Il joue aussi dans beaucoup d'autres continents, ainsi en Asie notamment à Tokyo qui offre de "magnifiques salles de concerts, souvent avec beaucoup de bois et donc dotées d'une acoustique magnifique" (Et comme François Chaplin adore la cuisine japonaise et le public japonais "souvent très passionné", ces voyages sont pour lui source d'un grand plaisir) .
Il a remarqué que certains membres de jury préfèrent un jeu pianistique plus ou moins aseptisé, avec un son plus ou moins impersonnel, plutôt que de choisir une réelle personnalité. Il précise cependant que pour l'entrée au CNSM de Paris ou Lyon (dont il est jury) cela est un peu différent car "on cherche surtout à prendre des étudiants très solides et si en plus ils ont une personnalité, tant mieux! c'est aussi cette solidité qui fait que le CNSM ou le CNR-supérieur- de Paris sont d'excellentes écoles, reconnues dans le monde et moi-même, je suis très heureux d'avoir obtenu un 1er Prix au CNSM de Paris dans la classe du Bulgare Ventsislav Yankoff; un concours International devrait permettre à un jeune musicien , vraiment talentueux, de se faire connaître mais je constate que ce n'est pas toujours le cas".

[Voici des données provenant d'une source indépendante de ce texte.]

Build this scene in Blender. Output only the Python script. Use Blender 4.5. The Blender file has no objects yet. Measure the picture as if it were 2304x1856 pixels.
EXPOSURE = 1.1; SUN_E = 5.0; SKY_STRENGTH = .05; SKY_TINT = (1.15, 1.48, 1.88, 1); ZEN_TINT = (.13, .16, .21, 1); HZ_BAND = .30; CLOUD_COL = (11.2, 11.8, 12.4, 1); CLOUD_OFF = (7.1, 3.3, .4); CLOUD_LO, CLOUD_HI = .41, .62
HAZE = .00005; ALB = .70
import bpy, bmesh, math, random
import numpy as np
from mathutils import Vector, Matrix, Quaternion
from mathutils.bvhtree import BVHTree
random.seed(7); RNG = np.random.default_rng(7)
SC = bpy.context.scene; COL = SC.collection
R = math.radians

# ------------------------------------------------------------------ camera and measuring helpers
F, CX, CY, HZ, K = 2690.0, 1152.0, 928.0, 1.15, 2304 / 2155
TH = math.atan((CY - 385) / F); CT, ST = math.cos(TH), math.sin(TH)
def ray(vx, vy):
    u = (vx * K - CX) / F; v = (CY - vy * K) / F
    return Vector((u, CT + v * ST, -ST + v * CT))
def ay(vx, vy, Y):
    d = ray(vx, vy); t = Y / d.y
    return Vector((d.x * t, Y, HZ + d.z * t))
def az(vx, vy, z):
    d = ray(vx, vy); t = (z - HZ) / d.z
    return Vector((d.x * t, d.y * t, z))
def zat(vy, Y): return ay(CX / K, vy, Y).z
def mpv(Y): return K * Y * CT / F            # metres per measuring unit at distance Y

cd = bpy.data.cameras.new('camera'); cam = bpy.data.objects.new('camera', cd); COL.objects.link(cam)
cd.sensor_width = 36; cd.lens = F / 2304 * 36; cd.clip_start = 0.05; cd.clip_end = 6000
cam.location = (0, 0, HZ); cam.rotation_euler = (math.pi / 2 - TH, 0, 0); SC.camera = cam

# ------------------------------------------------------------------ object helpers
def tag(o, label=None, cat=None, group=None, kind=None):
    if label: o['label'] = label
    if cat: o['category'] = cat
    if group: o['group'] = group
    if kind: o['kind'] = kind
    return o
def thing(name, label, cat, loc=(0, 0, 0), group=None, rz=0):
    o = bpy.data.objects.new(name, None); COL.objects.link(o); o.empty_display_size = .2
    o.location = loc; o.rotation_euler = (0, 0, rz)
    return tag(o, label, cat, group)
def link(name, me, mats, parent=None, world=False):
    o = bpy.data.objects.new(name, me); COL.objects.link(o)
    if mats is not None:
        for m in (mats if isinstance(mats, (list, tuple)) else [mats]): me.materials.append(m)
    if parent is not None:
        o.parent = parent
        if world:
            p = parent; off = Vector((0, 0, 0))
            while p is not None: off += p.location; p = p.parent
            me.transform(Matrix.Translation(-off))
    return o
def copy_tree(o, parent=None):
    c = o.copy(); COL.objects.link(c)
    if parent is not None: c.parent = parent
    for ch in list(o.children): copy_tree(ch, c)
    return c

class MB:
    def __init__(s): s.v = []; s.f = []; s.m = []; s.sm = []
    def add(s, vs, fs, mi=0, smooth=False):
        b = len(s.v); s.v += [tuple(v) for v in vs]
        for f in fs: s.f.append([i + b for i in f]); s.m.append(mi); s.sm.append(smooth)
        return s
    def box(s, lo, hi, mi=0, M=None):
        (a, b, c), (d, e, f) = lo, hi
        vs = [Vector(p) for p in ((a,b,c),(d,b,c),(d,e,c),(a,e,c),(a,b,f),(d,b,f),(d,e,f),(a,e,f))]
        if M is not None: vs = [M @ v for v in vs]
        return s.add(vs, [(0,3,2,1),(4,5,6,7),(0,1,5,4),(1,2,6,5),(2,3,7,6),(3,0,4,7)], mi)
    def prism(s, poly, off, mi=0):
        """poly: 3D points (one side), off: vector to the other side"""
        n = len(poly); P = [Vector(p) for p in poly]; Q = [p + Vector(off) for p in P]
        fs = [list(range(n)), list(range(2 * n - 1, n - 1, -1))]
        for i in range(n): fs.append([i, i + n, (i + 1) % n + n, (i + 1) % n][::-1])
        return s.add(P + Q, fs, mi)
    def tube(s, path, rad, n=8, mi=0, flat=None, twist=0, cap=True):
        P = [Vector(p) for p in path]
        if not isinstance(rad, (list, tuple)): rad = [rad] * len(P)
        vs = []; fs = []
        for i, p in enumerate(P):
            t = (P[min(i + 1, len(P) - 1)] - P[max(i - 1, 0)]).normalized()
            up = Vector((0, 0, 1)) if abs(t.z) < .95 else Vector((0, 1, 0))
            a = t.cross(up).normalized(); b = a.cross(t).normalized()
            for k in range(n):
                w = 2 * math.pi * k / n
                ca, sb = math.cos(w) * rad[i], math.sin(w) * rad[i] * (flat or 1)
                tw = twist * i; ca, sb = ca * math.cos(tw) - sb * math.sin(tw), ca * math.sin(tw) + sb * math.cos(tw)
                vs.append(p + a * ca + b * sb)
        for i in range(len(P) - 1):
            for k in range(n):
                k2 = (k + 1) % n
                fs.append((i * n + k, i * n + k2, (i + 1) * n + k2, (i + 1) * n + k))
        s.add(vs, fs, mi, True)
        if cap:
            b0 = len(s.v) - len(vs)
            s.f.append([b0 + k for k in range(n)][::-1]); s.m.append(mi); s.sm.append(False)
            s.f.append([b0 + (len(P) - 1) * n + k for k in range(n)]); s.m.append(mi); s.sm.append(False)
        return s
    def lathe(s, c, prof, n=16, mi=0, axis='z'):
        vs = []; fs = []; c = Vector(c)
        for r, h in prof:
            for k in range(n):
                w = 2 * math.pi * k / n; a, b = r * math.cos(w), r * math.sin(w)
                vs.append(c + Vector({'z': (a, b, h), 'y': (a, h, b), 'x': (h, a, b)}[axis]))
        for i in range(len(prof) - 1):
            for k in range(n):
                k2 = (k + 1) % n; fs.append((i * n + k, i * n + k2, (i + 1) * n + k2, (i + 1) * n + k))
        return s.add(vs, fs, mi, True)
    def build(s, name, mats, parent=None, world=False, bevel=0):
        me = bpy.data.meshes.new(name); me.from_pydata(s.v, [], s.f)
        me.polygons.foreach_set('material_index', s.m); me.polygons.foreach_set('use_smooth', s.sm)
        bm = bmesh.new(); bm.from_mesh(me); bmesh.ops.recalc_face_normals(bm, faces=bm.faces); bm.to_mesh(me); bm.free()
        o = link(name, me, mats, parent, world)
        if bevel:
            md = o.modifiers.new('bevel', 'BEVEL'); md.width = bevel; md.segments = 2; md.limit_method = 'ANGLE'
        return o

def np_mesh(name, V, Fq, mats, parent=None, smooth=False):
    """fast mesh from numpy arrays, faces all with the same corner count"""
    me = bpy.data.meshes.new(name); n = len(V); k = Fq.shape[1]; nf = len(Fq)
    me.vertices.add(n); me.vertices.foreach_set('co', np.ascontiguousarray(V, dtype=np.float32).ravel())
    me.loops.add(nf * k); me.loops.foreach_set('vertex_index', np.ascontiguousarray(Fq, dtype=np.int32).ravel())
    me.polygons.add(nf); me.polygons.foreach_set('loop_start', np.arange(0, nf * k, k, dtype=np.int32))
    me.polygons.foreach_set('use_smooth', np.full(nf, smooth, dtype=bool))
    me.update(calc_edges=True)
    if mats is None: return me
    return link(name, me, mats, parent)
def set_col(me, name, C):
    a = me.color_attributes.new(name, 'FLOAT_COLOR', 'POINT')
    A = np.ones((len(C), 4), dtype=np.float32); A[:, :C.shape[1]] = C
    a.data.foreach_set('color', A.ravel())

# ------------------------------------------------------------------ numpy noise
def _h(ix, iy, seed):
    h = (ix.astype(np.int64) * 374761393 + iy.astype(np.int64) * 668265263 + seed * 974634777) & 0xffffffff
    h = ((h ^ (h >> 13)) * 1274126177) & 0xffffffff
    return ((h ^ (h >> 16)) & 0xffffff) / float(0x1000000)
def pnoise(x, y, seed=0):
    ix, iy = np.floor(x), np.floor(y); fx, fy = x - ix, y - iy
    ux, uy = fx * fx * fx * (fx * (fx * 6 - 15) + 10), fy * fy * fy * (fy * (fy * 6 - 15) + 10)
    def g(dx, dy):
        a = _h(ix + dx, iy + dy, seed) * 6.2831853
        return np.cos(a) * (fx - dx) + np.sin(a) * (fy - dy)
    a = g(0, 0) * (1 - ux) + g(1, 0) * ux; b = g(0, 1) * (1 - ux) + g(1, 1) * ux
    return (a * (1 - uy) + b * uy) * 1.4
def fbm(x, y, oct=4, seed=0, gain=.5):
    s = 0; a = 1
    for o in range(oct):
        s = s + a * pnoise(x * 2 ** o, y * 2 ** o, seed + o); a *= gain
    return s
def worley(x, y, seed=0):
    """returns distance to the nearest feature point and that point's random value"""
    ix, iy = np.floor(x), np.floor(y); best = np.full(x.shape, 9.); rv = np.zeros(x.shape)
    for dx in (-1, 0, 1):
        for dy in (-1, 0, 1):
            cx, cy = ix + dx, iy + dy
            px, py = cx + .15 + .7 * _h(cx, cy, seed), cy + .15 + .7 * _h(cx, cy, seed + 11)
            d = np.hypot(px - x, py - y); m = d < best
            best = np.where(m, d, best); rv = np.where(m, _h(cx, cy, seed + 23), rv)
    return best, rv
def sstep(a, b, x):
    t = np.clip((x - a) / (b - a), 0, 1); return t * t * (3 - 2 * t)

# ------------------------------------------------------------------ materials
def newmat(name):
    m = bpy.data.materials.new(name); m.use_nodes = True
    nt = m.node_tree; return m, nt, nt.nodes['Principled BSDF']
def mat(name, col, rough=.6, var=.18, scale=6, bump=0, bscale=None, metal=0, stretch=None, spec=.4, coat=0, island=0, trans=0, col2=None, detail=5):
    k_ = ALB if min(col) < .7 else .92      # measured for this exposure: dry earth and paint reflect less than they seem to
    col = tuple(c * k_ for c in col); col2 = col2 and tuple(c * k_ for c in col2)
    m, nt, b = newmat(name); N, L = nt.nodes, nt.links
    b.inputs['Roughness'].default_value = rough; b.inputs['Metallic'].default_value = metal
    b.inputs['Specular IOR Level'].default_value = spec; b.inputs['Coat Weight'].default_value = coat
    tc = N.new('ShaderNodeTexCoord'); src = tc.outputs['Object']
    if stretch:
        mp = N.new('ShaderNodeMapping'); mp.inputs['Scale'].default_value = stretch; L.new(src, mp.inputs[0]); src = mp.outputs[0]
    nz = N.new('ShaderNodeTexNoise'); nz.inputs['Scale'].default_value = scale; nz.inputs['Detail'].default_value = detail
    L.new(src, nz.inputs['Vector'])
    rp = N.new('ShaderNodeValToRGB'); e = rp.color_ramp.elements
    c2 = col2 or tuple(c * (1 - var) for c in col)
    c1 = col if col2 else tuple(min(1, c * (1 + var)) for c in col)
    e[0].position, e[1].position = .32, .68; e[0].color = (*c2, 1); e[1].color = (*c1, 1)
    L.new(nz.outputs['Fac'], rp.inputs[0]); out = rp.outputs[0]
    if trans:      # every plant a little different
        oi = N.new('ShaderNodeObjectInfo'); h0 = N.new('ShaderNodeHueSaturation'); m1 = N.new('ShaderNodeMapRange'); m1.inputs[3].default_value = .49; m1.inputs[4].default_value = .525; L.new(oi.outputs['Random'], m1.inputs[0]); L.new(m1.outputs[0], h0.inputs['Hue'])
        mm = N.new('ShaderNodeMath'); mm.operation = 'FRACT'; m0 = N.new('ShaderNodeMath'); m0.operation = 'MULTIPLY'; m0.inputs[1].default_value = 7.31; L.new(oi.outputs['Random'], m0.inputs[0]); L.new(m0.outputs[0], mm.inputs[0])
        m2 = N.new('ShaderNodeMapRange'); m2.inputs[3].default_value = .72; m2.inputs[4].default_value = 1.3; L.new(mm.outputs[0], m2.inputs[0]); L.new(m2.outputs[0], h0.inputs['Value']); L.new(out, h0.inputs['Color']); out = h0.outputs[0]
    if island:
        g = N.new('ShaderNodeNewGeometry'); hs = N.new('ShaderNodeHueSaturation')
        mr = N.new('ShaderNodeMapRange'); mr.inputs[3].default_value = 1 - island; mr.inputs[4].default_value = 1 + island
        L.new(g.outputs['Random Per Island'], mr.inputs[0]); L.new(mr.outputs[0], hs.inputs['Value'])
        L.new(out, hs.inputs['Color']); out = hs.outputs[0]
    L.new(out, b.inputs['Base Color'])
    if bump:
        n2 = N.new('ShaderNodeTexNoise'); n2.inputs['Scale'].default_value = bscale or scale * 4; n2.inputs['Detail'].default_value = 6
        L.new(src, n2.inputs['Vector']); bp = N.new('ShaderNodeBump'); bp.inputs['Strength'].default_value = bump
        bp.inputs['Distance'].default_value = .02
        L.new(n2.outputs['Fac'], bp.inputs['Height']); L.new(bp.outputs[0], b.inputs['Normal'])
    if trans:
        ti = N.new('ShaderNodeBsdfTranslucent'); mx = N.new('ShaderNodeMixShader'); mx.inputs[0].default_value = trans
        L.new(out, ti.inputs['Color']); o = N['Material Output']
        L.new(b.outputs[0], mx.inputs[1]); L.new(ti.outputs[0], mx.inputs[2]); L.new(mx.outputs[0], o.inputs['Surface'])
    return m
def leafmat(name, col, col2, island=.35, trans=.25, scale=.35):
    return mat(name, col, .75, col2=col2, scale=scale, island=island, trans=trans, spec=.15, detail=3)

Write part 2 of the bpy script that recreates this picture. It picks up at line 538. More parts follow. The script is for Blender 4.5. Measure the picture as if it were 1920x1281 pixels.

En France c'est d'abord au Musée d'Orsay à Paris qu'il est invité à donner son Intégrale, en 3 concerts les 30/11, 2 et 7/12, à l'occasion de " l'Anniversaire RIMBAUD " ; puis dans plusieurs grandes villes de France (Grenoble, Toulouse, …).
Son choix varie beaucoup en fonction de ses humeurs, d'une lecture, d'un déchiffrage, d'un voyage : "un exemple, au cours d'un voyage en Russie il y a 5 ans, j'ai découvert la partition des Mazurkas de Scriabine dont je suis tombé amoureux et j'ai enregistré par la suite l'intégrale."
"j'adore la musique de chambre mais avant de jouer en concert, j'apprécie de pouvoir répéter plusieurs fois ensemble, échanger nos idées , partager des moments amicaux, autour d'une bonne table par exemple ! Parfois, certains musiciens préfèrent répéter une seule fois mais le public perçoit la différence, j'en suis sûr. Je joue régulièrement avec François Salque, violoncelliste du quatuor Ysaïe, le clarinettiste Romain Guyot , le quatuor Debussy, etc.